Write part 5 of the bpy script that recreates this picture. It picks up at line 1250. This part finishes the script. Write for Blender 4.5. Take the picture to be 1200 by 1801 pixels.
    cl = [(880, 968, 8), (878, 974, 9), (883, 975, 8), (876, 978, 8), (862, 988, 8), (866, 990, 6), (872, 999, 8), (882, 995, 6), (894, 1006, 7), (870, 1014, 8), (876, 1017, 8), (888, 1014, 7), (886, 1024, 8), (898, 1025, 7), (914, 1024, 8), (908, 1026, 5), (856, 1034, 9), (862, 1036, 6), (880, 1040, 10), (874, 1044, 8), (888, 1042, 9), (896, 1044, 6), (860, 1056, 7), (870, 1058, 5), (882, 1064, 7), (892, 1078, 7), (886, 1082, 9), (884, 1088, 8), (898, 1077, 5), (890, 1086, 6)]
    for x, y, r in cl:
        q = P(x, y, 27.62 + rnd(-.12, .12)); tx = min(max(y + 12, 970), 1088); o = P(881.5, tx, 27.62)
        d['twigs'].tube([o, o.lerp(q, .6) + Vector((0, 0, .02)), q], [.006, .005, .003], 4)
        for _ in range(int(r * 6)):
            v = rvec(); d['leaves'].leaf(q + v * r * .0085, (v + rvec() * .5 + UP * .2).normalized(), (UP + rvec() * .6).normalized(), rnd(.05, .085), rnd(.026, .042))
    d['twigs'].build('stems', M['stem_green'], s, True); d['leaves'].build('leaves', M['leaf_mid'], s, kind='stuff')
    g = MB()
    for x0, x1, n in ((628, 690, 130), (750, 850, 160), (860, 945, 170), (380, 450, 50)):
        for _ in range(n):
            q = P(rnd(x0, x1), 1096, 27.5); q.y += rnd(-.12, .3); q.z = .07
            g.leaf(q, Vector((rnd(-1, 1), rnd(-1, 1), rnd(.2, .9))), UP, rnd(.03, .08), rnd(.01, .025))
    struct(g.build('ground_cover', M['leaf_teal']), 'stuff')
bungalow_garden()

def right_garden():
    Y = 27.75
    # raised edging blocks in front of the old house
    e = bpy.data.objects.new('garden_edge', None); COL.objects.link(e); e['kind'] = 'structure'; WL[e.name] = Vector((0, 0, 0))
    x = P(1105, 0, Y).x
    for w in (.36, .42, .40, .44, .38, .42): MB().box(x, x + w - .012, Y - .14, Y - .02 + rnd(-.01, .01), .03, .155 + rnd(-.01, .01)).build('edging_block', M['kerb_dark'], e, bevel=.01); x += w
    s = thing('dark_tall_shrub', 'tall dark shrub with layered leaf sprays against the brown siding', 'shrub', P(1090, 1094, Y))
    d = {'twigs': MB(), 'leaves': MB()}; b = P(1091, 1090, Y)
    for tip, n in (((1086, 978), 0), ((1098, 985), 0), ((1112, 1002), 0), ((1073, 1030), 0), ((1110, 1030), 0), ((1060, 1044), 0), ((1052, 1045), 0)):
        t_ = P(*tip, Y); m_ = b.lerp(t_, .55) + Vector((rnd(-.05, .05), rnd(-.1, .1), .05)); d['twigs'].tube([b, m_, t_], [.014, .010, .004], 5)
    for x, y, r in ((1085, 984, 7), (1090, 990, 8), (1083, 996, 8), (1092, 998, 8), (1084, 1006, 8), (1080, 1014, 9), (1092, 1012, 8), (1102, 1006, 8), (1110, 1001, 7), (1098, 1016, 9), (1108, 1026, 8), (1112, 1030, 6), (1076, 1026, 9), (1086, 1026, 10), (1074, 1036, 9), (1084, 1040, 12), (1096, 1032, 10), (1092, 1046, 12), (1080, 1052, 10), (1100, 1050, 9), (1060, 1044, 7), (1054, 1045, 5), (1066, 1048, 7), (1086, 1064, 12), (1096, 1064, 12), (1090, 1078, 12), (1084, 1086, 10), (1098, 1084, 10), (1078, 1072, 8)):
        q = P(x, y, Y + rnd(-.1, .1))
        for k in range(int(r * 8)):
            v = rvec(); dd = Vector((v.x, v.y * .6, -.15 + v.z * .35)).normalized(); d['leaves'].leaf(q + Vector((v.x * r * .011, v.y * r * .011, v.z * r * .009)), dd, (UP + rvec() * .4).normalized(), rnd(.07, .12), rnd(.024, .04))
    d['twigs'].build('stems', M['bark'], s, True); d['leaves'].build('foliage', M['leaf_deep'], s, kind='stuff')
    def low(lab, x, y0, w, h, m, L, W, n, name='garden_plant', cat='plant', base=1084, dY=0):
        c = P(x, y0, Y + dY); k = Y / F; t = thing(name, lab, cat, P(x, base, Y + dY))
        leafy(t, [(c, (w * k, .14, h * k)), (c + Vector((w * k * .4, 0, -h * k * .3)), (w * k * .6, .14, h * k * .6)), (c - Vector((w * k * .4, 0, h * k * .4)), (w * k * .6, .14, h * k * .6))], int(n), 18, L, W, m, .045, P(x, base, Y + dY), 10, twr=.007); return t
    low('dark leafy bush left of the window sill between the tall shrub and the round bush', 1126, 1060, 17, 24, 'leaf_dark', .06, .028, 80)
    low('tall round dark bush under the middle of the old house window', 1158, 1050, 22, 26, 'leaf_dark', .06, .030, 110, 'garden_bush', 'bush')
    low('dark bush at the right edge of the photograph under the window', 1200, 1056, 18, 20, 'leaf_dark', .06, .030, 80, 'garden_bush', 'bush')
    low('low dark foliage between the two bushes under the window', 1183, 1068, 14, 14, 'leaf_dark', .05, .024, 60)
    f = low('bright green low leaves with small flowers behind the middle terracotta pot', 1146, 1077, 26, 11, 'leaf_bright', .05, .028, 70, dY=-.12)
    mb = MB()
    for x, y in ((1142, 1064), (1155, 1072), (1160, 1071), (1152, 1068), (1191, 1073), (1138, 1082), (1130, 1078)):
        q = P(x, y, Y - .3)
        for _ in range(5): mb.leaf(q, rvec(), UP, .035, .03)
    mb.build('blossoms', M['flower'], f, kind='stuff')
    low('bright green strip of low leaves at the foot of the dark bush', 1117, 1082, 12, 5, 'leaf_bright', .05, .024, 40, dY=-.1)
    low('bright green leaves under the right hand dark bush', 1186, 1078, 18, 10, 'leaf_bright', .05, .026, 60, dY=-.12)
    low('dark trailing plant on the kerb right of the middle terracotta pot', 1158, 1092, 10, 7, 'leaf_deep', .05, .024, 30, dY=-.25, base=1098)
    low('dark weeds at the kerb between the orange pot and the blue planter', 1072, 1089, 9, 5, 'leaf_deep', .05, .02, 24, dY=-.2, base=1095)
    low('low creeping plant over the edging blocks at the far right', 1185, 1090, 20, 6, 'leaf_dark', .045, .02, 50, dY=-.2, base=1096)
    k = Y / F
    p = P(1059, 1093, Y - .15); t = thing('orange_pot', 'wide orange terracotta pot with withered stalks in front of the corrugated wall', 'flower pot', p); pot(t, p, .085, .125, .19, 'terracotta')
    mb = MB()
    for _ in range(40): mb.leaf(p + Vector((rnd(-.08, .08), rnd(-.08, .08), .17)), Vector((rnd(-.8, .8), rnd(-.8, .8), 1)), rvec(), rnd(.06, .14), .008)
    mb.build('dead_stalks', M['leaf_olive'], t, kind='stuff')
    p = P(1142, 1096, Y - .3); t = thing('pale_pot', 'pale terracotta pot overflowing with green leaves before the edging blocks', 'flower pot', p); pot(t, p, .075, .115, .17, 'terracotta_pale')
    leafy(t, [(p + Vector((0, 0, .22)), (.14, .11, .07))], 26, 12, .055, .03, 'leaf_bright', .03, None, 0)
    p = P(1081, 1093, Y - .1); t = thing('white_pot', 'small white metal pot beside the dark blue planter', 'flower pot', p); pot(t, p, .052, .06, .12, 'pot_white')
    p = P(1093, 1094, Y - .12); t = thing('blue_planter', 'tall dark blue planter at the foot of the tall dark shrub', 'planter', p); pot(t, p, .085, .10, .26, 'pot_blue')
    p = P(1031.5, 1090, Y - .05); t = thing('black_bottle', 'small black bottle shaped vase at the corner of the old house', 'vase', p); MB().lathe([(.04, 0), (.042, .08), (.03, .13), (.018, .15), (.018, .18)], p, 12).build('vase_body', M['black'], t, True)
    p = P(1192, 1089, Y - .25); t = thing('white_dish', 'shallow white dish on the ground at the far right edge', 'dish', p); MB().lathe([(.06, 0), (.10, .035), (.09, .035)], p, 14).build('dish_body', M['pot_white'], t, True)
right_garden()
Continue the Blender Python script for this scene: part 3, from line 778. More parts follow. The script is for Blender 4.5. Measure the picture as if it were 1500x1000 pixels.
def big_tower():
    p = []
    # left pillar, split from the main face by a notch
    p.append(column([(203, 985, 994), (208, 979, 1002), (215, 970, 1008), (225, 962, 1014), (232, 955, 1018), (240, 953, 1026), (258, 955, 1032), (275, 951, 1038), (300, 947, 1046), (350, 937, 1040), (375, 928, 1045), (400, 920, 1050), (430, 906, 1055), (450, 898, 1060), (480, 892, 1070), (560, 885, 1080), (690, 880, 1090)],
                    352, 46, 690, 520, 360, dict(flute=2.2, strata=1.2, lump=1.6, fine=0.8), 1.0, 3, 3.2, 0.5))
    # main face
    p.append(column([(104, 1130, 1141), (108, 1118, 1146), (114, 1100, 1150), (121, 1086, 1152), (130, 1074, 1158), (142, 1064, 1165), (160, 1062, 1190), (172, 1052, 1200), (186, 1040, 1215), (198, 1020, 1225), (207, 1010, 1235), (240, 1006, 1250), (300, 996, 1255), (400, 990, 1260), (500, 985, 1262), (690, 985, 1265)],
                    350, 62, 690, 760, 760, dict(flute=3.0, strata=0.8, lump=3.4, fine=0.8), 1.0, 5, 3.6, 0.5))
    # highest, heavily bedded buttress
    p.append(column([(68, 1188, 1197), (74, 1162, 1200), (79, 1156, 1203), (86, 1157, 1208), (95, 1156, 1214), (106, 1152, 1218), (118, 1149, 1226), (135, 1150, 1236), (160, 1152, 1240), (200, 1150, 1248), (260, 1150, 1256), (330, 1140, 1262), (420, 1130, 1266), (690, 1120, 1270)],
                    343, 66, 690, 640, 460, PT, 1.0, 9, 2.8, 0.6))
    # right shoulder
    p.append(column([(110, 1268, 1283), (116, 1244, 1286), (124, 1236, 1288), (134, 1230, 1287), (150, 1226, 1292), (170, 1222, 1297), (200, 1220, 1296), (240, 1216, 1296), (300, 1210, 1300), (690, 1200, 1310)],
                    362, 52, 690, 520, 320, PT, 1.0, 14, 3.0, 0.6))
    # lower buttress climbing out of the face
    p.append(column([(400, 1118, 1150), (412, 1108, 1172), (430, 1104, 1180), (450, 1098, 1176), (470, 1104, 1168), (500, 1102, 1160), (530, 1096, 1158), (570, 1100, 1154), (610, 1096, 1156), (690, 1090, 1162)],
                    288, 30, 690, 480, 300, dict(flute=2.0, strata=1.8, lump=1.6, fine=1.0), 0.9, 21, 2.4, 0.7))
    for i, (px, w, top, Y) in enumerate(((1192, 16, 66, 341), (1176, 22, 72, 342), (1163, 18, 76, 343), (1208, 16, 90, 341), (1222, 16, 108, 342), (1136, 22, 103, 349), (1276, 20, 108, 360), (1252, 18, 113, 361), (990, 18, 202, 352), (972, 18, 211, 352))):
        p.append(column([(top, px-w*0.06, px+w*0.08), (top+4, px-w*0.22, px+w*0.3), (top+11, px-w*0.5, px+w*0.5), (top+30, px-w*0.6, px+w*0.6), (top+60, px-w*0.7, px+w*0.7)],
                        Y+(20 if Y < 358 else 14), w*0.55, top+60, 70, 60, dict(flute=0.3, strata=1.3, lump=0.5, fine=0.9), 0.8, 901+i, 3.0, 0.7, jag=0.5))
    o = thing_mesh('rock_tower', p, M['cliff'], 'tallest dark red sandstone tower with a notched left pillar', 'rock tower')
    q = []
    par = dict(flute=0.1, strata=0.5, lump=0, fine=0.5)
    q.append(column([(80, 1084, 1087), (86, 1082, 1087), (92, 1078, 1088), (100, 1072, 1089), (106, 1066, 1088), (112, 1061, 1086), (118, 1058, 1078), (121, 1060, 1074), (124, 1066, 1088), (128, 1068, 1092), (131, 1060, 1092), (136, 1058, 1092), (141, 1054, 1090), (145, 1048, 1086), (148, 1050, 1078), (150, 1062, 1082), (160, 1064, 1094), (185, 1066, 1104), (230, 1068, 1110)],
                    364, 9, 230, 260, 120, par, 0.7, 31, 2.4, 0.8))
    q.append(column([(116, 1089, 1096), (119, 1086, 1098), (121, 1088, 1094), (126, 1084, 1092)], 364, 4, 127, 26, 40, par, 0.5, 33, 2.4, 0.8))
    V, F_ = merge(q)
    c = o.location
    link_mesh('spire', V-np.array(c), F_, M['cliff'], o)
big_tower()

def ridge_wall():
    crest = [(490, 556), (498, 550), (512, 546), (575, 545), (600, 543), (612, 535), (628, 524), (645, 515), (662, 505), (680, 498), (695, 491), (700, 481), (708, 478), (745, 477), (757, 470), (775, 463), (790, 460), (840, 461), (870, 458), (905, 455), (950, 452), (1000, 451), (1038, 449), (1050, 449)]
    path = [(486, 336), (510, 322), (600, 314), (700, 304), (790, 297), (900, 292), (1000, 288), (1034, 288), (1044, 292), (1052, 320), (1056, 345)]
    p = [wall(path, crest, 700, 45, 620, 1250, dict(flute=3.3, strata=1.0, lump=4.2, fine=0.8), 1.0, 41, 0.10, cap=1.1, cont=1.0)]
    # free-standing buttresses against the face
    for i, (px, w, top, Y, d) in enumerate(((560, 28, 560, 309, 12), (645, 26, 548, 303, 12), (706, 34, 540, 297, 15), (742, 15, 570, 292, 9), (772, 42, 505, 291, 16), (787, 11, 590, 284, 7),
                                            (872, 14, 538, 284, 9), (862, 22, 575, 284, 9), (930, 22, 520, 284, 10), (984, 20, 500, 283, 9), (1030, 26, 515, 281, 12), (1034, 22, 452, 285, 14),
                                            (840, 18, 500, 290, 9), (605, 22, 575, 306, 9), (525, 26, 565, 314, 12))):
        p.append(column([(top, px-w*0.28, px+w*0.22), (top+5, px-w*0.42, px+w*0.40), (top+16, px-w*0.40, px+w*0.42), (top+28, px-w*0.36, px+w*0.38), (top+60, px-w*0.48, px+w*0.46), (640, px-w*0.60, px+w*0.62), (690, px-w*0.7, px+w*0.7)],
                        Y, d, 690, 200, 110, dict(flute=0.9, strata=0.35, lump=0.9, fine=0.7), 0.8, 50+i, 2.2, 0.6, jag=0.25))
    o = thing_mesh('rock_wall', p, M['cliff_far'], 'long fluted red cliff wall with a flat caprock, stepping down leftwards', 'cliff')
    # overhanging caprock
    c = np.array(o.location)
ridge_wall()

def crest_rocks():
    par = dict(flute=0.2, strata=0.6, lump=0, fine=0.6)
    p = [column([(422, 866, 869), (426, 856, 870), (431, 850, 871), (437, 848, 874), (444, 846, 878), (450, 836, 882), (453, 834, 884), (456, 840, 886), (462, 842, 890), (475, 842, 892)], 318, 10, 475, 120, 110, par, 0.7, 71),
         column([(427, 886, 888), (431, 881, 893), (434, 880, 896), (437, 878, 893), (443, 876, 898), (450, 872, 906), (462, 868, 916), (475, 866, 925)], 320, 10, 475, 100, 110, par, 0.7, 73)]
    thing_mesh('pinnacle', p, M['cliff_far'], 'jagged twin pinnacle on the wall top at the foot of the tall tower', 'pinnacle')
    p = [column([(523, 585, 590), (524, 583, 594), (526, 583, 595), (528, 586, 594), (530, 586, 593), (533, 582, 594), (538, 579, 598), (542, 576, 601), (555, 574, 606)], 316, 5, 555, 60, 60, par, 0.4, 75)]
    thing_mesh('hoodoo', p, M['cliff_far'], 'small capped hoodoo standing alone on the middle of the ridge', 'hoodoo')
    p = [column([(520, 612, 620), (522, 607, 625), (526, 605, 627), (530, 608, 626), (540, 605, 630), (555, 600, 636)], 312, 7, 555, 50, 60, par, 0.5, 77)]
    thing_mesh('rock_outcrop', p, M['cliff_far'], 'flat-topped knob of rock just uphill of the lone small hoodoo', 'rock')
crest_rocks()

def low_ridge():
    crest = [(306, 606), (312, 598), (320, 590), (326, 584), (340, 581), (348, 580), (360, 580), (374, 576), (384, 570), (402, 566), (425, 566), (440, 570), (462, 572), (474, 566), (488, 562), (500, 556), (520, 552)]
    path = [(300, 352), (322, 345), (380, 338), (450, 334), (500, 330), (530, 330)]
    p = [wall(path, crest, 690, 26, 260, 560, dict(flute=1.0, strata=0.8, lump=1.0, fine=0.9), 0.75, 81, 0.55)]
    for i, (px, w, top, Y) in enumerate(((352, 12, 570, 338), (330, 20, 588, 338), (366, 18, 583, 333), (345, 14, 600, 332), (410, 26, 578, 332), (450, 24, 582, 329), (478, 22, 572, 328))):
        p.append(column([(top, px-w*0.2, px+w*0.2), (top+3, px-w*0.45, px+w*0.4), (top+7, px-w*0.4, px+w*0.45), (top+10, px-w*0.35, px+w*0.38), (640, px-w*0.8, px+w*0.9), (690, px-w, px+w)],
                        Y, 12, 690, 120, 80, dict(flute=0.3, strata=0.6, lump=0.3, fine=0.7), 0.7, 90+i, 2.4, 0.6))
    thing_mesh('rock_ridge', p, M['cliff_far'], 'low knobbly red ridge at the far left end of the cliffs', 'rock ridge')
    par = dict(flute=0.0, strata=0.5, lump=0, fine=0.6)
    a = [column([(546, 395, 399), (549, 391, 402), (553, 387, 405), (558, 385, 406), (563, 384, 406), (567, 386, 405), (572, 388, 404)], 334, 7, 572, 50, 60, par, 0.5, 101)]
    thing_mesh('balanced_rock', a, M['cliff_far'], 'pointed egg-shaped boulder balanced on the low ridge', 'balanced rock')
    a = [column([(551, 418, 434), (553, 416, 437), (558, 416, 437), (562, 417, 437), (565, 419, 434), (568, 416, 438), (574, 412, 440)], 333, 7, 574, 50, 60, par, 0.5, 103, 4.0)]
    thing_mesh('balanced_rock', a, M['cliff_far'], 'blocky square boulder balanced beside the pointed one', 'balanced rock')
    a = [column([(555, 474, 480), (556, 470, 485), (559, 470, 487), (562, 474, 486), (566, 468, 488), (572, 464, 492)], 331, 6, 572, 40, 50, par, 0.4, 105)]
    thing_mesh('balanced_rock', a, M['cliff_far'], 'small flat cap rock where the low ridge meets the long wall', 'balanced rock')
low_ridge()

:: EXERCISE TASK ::
Return only the lines spanning from the first line of the material through the line with "bungalow_garden()", copied exactly, both ends kept.

:: ANSWER TO THIS PROBLEM ::
Write part 5 of the bpy script that recreates this picture. It picks up at line 1250. This part finishes the script. Write for Blender 4.5. Take the picture to be 1200 by 1801 pixels.
    cl = [(880, 968, 8), (878, 974, 9), (883, 975, 8), (876, 978, 8), (862, 988, 8), (866, 990, 6), (872, 999, 8), (882, 995, 6), (894, 1006, 7), (870, 1014, 8), (876, 1017, 8), (888, 1014, 7), (886, 1024, 8), (898, 1025, 7), (914, 1024, 8), (908, 1026, 5), (856, 1034, 9), (862, 1036, 6), (880, 1040, 10), (874, 1044, 8), (888, 1042, 9), (896, 1044, 6), (860, 1056, 7), (870, 1058, 5), (882, 1064, 7), (892, 1078, 7), (886, 1082, 9), (884, 1088, 8), (898, 1077, 5), (890, 1086, 6)]
    for x, y, r in cl:
        q = P(x, y, 27.62 + rnd(-.12, .12)); tx = min(max(y + 12, 970), 1088); o = P(881.5, tx, 27.62)
        d['twigs'].tube([o, o.lerp(q, .6) + Vector((0, 0, .02)), q], [.006, .005, .003], 4)
        for _ in range(int(r * 6)):
            v = rvec(); d['leaves'].leaf(q + v * r * .0085, (v + rvec() * .5 + UP * .2).normalized(), (UP + rvec() * .6).normalized(), rnd(.05, .085), rnd(.026, .042))
    d['twigs'].build('stems', M['stem_green'], s, True); d['leaves'].build('leaves', M['leaf_mid'], s, kind='stuff')
    g = MB()
    for x0, x1, n in ((628, 690, 130), (750, 850, 160), (860, 945, 170), (380, 450, 50)):
        for _ in range(n):
            q = P(rnd(x0, x1), 1096, 27.5); q.y += rnd(-.12, .3); q.z = .07
            g.leaf(q, Vector((rnd(-1, 1), rnd(-1, 1), rnd(.2, .9))), UP, rnd(.03, .08), rnd(.01, .025))
    struct(g.build('ground_cover', M['leaf_teal']), 'stuff')
bungalow_garden()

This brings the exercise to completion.